Data entries:
# # # # # # #
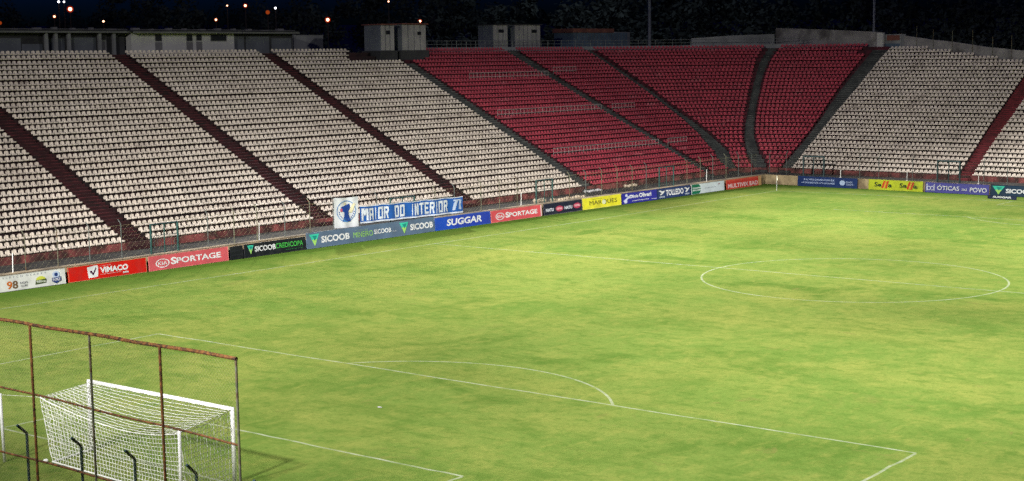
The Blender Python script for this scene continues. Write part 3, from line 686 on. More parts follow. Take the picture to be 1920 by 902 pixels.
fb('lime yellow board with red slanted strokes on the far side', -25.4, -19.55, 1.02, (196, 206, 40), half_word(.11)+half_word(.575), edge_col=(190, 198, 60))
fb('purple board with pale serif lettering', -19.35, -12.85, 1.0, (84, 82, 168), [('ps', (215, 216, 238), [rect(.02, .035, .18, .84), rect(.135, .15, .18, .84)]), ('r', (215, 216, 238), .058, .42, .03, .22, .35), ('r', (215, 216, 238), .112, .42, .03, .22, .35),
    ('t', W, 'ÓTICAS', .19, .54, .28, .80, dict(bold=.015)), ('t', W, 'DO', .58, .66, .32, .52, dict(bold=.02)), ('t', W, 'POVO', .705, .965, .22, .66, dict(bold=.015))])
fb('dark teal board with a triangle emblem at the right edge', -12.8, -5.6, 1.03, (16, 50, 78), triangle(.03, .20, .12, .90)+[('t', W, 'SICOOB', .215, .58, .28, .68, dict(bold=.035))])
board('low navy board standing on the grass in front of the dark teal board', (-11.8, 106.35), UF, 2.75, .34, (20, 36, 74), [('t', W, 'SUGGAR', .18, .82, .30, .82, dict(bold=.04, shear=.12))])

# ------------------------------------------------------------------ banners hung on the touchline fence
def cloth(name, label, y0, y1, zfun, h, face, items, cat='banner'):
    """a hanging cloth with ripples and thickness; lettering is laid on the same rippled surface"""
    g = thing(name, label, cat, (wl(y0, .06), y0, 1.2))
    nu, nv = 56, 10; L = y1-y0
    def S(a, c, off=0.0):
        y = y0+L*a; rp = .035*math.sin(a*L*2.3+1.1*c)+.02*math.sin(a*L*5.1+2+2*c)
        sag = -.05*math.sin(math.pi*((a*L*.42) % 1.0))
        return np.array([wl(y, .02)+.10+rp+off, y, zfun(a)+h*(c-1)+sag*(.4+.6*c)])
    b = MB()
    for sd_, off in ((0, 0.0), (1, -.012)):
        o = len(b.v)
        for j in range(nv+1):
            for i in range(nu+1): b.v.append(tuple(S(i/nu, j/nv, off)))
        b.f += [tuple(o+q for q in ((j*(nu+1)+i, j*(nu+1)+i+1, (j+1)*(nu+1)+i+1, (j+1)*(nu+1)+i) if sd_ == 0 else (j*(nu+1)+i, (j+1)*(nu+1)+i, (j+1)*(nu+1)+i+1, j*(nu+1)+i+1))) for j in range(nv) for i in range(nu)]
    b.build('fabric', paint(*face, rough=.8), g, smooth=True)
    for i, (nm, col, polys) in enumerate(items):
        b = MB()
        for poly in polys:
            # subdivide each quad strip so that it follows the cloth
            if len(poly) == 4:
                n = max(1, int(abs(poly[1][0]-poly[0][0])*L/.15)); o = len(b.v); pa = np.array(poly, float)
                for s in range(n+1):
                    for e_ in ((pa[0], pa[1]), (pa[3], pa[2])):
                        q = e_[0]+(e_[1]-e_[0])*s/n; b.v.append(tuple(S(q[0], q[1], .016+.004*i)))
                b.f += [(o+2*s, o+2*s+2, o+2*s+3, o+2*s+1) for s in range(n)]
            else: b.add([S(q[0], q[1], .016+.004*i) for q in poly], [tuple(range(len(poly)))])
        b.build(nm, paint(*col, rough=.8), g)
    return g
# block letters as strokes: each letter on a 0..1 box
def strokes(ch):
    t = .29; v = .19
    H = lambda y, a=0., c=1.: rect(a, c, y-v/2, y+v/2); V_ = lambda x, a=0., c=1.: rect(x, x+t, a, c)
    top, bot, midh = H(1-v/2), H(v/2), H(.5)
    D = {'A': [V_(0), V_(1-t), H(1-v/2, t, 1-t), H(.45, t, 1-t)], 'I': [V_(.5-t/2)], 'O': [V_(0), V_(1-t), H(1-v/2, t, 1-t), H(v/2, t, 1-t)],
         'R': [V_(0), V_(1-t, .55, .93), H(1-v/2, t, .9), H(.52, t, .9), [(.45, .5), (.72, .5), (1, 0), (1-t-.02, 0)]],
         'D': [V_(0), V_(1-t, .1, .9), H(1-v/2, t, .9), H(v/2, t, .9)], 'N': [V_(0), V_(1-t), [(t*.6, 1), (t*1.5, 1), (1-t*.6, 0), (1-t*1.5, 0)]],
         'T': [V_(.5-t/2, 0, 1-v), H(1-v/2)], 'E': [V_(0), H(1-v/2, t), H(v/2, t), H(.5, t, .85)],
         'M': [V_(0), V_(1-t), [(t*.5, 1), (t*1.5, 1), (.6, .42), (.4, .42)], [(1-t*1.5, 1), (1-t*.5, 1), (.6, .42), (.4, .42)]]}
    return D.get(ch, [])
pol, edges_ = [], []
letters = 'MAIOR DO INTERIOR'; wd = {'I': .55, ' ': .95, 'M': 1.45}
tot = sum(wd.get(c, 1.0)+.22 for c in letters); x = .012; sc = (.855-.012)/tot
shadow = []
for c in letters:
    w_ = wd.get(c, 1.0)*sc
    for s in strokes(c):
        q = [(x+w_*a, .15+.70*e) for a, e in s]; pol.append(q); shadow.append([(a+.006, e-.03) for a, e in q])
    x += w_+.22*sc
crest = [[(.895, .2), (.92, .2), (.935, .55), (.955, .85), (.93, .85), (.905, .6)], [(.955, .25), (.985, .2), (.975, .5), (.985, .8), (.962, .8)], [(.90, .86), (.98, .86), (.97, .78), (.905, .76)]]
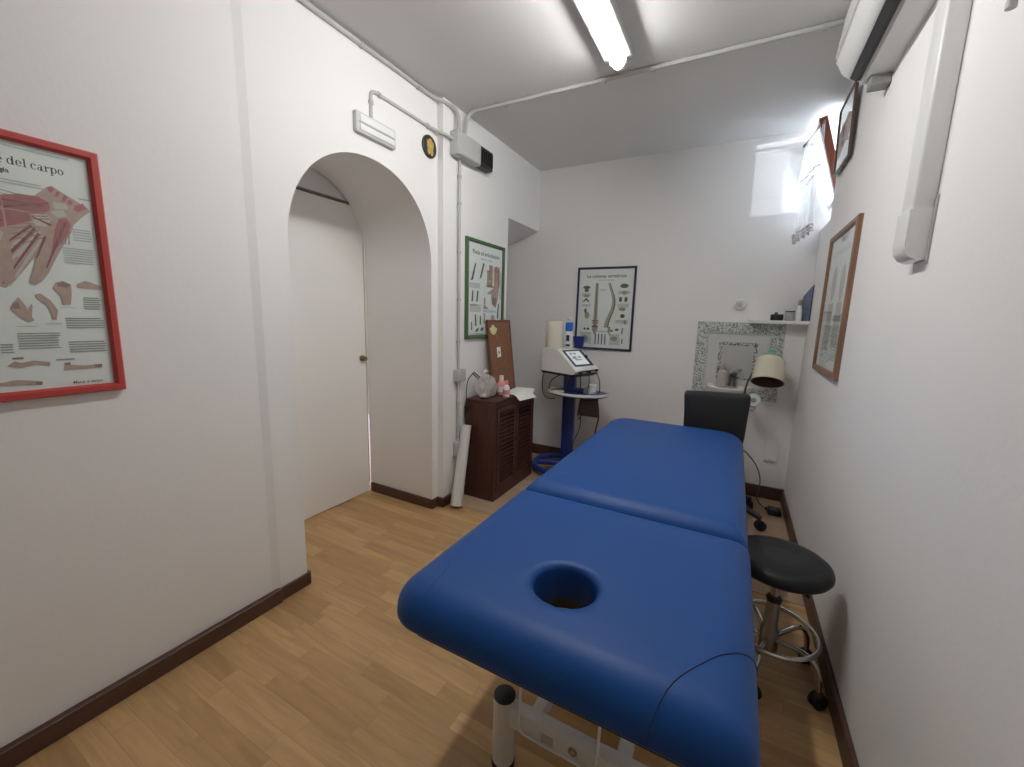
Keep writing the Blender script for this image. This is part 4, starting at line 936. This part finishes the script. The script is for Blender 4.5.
# # # # # # #
Transcribe all the data word for word; the images stay out.

▶ **Response**
The Blender Python script for this scene continues. Write part 3, from line 686 on. More parts follow. Take the picture to be 1920 by 902 pixels.
fb('lime yellow board with red slanted strokes on the far side', -25.4, -19.55, 1.02, (196, 206, 40), half_word(.11)+half_word(.575), edge_col=(190, 198, 60))
fb('purple board with pale serif lettering', -19.35, -12.85, 1.0, (84, 82, 168), [('ps', (215, 216, 238), [rect(.02, .035, .18, .84), rect(.135, .15, .18, .84)]), ('r', (215, 216, 238), .058, .42, .03, .22, .35), ('r', (215, 216, 238), .112, .42, .03, .22, .35),
    ('t', W, 'ÓTICAS', .19, .54, .28, .80, dict(bold=.015)), ('t', W, 'DO', .58, .66, .32, .52, dict(bold=.02)), ('t', W, 'POVO', .705, .965, .22, .66, dict(bold=.015))])
fb('dark teal board with a triangle emblem at the right edge', -12.8, -5.6, 1.03, (16, 50, 78), triangle(.03, .20, .12, .90)+[('t', W, 'SICOOB', .215, .58, .28, .68, dict(bold=.035))])
board('low navy board standing on the grass in front of the dark teal board', (-11.8, 106.35), UF, 2.75, .34, (20, 36, 74), [('t', W, 'SUGGAR', .18, .82, .30, .82, dict(bold=.04, shear=.12))])

# ------------------------------------------------------------------ banners hung on the touchline fence
def cloth(name, label, y0, y1, zfun, h, face, items, cat='banner'):
    """a hanging cloth with ripples and thickness; lettering is laid on the same rippled surface"""
    g = thing(name, label, cat, (wl(y0, .06), y0, 1.2))
    nu, nv = 56, 10; L = y1-y0
    def S(a, c, off=0.0):
        y = y0+L*a; rp = .035*math.sin(a*L*2.3+1.1*c)+.02*math.sin(a*L*5.1+2+2*c)
        sag = -.05*math.sin(math.pi*((a*L*.42) % 1.0))
        return np.array([wl(y, .02)+.10+rp+off, y, zfun(a)+h*(c-1)+sag*(.4+.6*c)])
    b = MB()
    for sd_, off in ((0, 0.0), (1, -.012)):
        o = len(b.v)
        for j in range(nv+1):
            for i in range(nu+1): b.v.append(tuple(S(i/nu, j/nv, off)))
        b.f += [tuple(o+q for q in ((j*(nu+1)+i, j*(nu+1)+i+1, (j+1)*(nu+1)+i+1, (j+1)*(nu+1)+i) if sd_ == 0 else (j*(nu+1)+i, (j+1)*(nu+1)+i, (j+1)*(nu+1)+i+1, j*(nu+1)+i+1))) for j in range(nv) for i in range(nu)]
    b.build('fabric', paint(*face, rough=.8), g, smooth=True)
    for i, (nm, col, polys) in enumerate(items):
        b = MB()
        for poly in polys:
            # subdivide each quad strip so that it follows the cloth
            if len(poly) == 4:
                n = max(1, int(abs(poly[1][0]-poly[0][0])*L/.15)); o = len(b.v); pa = np.array(poly, float)
                for s in range(n+1):
                    for e_ in ((pa[0], pa[1]), (pa[3], pa[2])):
                        q = e_[0]+(e_[1]-e_[0])*s/n; b.v.append(tuple(S(q[0], q[1], .016+.004*i)))
                b.f += [(o+2*s, o+2*s+2, o+2*s+3, o+2*s+1) for s in range(n)]
            else: b.add([S(q[0], q[1], .016+.004*i) for q in poly], [tuple(range(len(poly)))])
        b.build(nm, paint(*col, rough=.8), g)
    return g
# block letters as strokes: each letter on a 0..1 box
def strokes(ch):
    t = .29; v = .19
    H = lambda y, a=0., c=1.: rect(a, c, y-v/2, y+v/2); V_ = lambda x, a=0., c=1.: rect(x, x+t, a, c)
    top, bot, midh = H(1-v/2), H(v/2), H(.5)
    D = {'A': [V_(0), V_(1-t), H(1-v/2, t, 1-t), H(.45, t, 1-t)], 'I': [V_(.5-t/2)], 'O': [V_(0), V_(1-t), H(1-v/2, t, 1-t), H(v/2, t, 1-t)],
         'R': [V_(0), V_(1-t, .55, .93), H(1-v/2, t, .9), H(.52, t, .9), [(.45, .5), (.72, .5), (1, 0), (1-t-.02, 0)]],
         'D': [V_(0), V_(1-t, .1, .9), H(1-v/2, t, .9), H(v/2, t, .9)], 'N': [V_(0), V_(1-t), [(t*.6, 1), (t*1.5, 1), (1-t*.6, 0), (1-t*1.5, 0)]],
         'T': [V_(.5-t/2, 0, 1-v), H(1-v/2)], 'E': [V_(0), H(1-v/2, t), H(v/2, t), H(.5, t, .85)],
         'M': [V_(0), V_(1-t), [(t*.5, 1), (t*1.5, 1), (.6, .42), (.4, .42)], [(1-t*1.5, 1), (1-t*.5, 1), (.6, .42), (.4, .42)]]}
    return D.get(ch, [])
pol, edges_ = [], []
letters = 'MAIOR DO INTERIOR'; wd = {'I': .55, ' ': .95, 'M': 1.45}
tot = sum(wd.get(c, 1.0)+.22 for c in letters); x = .012; sc = (.855-.012)/tot
shadow = []
for c in letters:
    w_ = wd.get(c, 1.0)*sc
    for s in strokes(c):
        q = [(x+w_*a, .15+.70*e) for a, e in s]; pol.append(q); shadow.append([(a+.006, e-.03) for a, e in q])
    x += w_+.22*sc
crest = [[(.895, .2), (.92, .2), (.935, .55), (.955, .85), (.93, .85), (.905, .6)], [(.955, .25), (.985, .2), (.975, .5), (.985, .8), (.962, .8)], [(.90, .86), (.98, .86), (.97, .78), (.905, .76)]]
Keep writing the Blender script for this image. This is part 4, starting at line 936. This part finishes the script. The script is for Blender 4.5.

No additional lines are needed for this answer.